The School Crime Supplement (SCS) was jointly designed by the U.S. Department of Education's National Center for Education Statistics and the U.S. Department of Justice's Bureau of Justice Statistics (BJS). The SCS was created as an occasional supplement to the annual NCVS and was fielded in 1989 and 1995. NCVS interviews were conducted first with each household member 12 years of age or older. Once all NCVS interviews were completed, household members between ages of 12 and 19 were given an SCS interview. Only those 12- to 19-year-olds who were in primary or secondary education programs leading to a high school diploma, and who had been enrolled sometime during the 6 months prior to the interview, were administered the SCS questionnaire. Students who were home schooled were not included.

The SCS questionnaire was designed to record the incidence of crime and criminal activity occurring inside a school, on school grounds, or on a school bus during the 6 months preceding the interview. There were 10,449 SCS interviews completed in 1989 and 9,954 in 1995.

Data were collected by the U.S. Bureau of the Census. In both 1989 and 1995, SCS surveys were conducted between January and June, with one-sixth of the sample being covered each month. Interviews were conducted with the subject student over the telephone or in person. In both years, efforts were made to assure that interviews about student experiences at school were conducted with the students themselves. However, under certain circumstances, interviews with proxy respondents were accepted. These circumstances included interviews scheduled with a child between the ages of 12 and 13 where the parents refused to allow an interview with the child, interviews where the subject child was unavailable during the period of data collection, and interviews where the child was physically or emotionally unable to answer for him or herself.

Responses to both the NCVS and SCS are confidential by law. Interviewers are instructed to conduct interviews in privacy unless respondents specifically agree to permit others to be present. Most interviews for the NCVS and SCS are conducted by telephone, and most questions require "yes" or "no" answers, thereby affording respondents a further measure of privacy.

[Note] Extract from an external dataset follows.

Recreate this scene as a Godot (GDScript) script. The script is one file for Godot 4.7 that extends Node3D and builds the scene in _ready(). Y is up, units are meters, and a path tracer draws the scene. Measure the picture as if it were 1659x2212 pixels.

Unit response rates indicate how many sampled units have completed interviews. Because interviews with students could only be completed after households had responded to the NCVS, the unit completion rate for the SCS reflects both the household interview completion rate and the student interview completion rate. In the 1989 and 1995 SCS, the household completion rates were 96.5% and 95.1%, respectively. The student completion rates were 86.5% and 77.5%, respectively. Multiplying the household completion rate times the student completion rate produced an overall SCS response rate of 83.5% in 1989 and 73.7% in 1995. The rate at which the respondents provide a valid response to a given item is referred to as its item response rate. Most items were answered by over 95% of all eligible respondents. The only exception was the household income question which was answered by approximately 90% of all households in both years.

Readers should be aware that the 1989 SCS estimates on victimization at school shown in this edition of SOURCEBOOK do not match the estimates presented in earlier BJS analyses of the 1989 SCS. In both the 1989 and 1995 SCS collections, persons 12 to 19 years of age were asked to respond to the NCVS and the SCS, and victimization information was captured in both questionnaires. The earlier researchers elected to use the victimization information reported in the NCVS, rather than the SCS, in the development of their school crime estimates. Because of a redesign of the NCVS in 1992, the 1995 victimization estimates from the NCVS cannot readily be compared to those developed before 1993. Therefore, the researchers performing the current analyses elected to reanalyze the 1989 data to compare estimates of victimization in 1995 to 1989 using the SCS data in both cases. It is possible that the redesign of the NCVS also had implications on responses to the SCS. However, it is not possible to measure the extent of the impact.